Une technique employée par l’entourage du président, Paul Biya, pour discréditer certaines personnalités, murmure-t-on au Cameroun. Lorsque les journaux à scandales ont publié, début 2006, un "top 50 d’homosexuels présumés", d’aucuns y ont décelé des règlements de comptes politiques. Parmi les hommes jetés en pâture à la vindicte populaire, Grégoire Owona, alors ministre délégué à la Présidence de la République, ou Pierre Moukoko Mbonjo, l’ancien ministre de la Communication.

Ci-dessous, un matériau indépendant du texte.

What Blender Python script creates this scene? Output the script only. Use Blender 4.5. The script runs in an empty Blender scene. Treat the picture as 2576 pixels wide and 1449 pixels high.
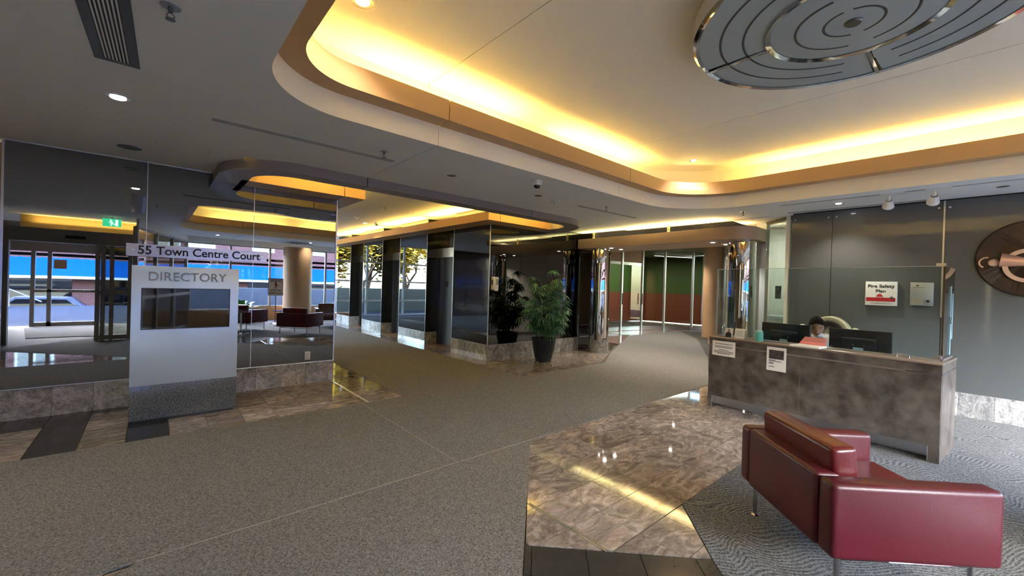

Pendant ce temps, des milliers d’Africains tentent de survivre. Naomie, un travesti de Yaoundé, est de ceux-là. "Je ne peux pas être différente de ce que je suis, je me sens femme depuis que je suis toute petite", confie-t-il. Pour Naomie comme pour beaucoup d’autres LGBT, le continent est toujours un endroit où il ne fait pas bon vivre.
Où trouver refuge ?
Si, globalement, le continent condamne l’homosexualité, quelques pays se démarquent, comme le Rwanda, qui, dans la région des Grands Lacs, refuse d’en faire un délit passible de prison, – contrairement à l’Ouganda, au Burundi, et peut-être bientôt à la RD Congo. En Afrique de l’Ouest, la Côte d’Ivoire fait figure de refuge. Le pays ne dispose pas de législation particulière sur le sujet et c’est cette "non-pénalisation" qui explique son statut à part, selon Berry Didier Nibogora, coordinateur de l’African Men for Sexual Health and Rights (Amsher) en Afrique francophone. "Mais les demandes de séjour dans ce pays étant aussi motivées par des considérations économiques, il est difficile de le qualifier d’"accueillant"", tempère-t-il. L’Afrique du Sud, enfin, qui a légalisé le mariage homosexuel en 2006, est loin d’être le havre de paix espéré, selon Amnesty International. Les agressions, notamment de lesbiennes, y sont encore très nombreuses.